OK, it is not Global Warming, it is Climate Change. All of this cold, snowy weather is the result of our CO2 emissions cranking up the global weather patterns, slinging more moisture around, causing all of the snow, where I had to turn around in Detroit-Metro airport on Christmas Day and slink back to Milwaukee because my relatives in North Carolina were forecast to get inches of heavy, wet snow.
Got this Rand, this disruption in my Christmas holiday is the result of CO2-induced Climate Change.
OK. But if CO2 is churning up the weather patterns to cause more moist air to come blowing in from over the oceans to give us more snow, isn’t the effect of CO2 to increase the snow cover and reflect more heat back into space and then cool the Earth? Isn’t that a negative feedback counteracting the warming effect of CO2, a negative feedback that wasn’t supposed to happen when I was told Wisconsin would adopt the warm, dry climate of the California high desert?

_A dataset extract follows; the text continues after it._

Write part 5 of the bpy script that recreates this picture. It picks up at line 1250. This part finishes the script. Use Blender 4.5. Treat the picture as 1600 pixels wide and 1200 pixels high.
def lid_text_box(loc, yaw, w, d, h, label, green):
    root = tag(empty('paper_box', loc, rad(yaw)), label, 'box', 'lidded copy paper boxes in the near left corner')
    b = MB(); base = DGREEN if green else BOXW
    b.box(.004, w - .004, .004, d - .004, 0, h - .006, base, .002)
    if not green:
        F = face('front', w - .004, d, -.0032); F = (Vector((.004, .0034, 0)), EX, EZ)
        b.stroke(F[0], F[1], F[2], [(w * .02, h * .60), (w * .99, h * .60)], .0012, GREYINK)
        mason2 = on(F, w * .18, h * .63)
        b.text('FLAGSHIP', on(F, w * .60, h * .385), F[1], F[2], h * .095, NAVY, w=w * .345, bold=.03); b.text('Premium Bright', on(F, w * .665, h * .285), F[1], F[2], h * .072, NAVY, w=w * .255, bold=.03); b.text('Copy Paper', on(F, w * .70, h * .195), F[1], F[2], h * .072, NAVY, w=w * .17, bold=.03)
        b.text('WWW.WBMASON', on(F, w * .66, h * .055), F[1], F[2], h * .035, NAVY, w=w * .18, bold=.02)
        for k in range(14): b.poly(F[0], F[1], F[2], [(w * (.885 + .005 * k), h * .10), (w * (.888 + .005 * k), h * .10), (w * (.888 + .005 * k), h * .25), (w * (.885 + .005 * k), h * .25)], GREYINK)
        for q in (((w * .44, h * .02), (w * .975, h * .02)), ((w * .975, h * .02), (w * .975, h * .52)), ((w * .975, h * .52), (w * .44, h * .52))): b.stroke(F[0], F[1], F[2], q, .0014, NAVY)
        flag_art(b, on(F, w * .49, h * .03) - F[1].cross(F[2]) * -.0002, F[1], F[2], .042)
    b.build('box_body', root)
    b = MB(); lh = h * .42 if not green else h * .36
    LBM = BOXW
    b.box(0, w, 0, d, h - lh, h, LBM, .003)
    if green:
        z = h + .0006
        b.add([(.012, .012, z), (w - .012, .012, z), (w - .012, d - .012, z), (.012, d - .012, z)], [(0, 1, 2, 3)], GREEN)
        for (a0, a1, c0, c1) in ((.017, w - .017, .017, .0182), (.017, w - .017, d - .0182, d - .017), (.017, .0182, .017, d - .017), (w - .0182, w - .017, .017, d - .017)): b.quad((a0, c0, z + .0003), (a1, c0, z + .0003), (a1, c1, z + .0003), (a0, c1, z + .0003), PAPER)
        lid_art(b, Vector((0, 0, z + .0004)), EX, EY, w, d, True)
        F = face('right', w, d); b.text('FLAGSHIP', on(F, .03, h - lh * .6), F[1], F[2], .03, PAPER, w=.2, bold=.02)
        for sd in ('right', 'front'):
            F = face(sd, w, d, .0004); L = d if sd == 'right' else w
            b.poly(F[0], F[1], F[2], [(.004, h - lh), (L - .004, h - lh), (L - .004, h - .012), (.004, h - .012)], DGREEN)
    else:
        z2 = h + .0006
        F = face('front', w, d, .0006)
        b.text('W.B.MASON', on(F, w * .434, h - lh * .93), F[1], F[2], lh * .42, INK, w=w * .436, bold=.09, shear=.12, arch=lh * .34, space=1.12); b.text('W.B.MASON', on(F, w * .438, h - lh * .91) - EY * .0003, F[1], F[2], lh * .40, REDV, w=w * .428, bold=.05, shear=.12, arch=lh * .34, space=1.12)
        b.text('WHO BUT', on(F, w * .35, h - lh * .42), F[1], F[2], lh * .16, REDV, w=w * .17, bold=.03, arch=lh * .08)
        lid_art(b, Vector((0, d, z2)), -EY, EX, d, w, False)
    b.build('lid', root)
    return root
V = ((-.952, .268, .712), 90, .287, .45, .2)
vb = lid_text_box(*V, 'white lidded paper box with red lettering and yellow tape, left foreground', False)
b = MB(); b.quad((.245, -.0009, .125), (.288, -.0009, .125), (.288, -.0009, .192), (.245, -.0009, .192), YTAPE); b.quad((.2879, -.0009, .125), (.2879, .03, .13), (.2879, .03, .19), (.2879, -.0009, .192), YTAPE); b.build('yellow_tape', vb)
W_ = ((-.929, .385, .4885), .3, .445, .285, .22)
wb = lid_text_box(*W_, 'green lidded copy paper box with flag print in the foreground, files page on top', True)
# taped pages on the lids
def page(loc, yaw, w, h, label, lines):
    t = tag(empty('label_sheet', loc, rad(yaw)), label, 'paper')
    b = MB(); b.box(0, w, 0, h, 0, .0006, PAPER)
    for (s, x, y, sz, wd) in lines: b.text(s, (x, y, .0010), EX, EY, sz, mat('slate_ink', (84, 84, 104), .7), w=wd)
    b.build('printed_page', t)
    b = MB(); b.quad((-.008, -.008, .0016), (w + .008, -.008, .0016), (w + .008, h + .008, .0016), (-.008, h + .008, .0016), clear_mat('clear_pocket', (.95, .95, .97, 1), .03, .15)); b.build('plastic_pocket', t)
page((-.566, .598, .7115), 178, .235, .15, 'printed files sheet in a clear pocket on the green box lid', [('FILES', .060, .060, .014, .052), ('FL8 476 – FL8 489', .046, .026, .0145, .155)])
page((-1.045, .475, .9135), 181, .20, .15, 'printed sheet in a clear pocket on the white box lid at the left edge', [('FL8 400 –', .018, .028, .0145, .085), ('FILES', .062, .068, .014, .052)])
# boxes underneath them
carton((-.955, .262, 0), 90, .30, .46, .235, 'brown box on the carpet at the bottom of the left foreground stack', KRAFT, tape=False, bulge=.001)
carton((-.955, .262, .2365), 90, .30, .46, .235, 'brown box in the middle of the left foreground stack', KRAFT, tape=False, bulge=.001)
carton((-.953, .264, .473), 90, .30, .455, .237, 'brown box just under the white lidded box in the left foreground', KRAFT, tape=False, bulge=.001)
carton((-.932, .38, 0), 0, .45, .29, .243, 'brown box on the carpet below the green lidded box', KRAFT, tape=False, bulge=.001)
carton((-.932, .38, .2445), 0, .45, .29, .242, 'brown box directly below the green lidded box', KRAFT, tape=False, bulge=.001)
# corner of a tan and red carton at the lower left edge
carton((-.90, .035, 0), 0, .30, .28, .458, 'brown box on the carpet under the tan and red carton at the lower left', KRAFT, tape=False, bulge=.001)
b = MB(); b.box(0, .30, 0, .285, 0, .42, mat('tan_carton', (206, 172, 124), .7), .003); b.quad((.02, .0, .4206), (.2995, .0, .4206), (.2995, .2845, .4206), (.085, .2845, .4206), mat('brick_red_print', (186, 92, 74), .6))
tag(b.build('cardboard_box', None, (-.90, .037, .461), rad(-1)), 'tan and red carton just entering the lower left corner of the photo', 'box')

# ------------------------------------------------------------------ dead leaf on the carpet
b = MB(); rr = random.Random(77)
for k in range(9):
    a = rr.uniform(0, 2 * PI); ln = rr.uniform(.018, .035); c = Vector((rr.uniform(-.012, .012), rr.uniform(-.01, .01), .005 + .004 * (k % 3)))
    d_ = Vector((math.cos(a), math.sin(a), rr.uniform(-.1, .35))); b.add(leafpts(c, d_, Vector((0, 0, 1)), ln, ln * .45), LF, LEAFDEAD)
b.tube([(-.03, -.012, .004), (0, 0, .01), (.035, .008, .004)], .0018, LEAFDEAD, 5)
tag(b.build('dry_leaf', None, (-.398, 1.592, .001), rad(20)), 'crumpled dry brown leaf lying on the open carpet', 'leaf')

That is, is there any climate scientist out there who has made a prediction, and the prediction has not come through, who has bothered to ‘fess up regarding the falsification of the original hypothesis, or is the cycle of hypothesis, falsification of hypothesis, new hypothesis just, so, 20th century?
Paul M,
No, There hasn’t been to my knowledge. I’m a former professional meteorologist (a long time ago) and I follow the debate. Whenever anything slightly unusual (or even usual) happens to the weather it is always due to CO2 induced climate change. Oh, and the likes of Hansen et al NEVER admit to being wrong. The data is always spun to support their predictions.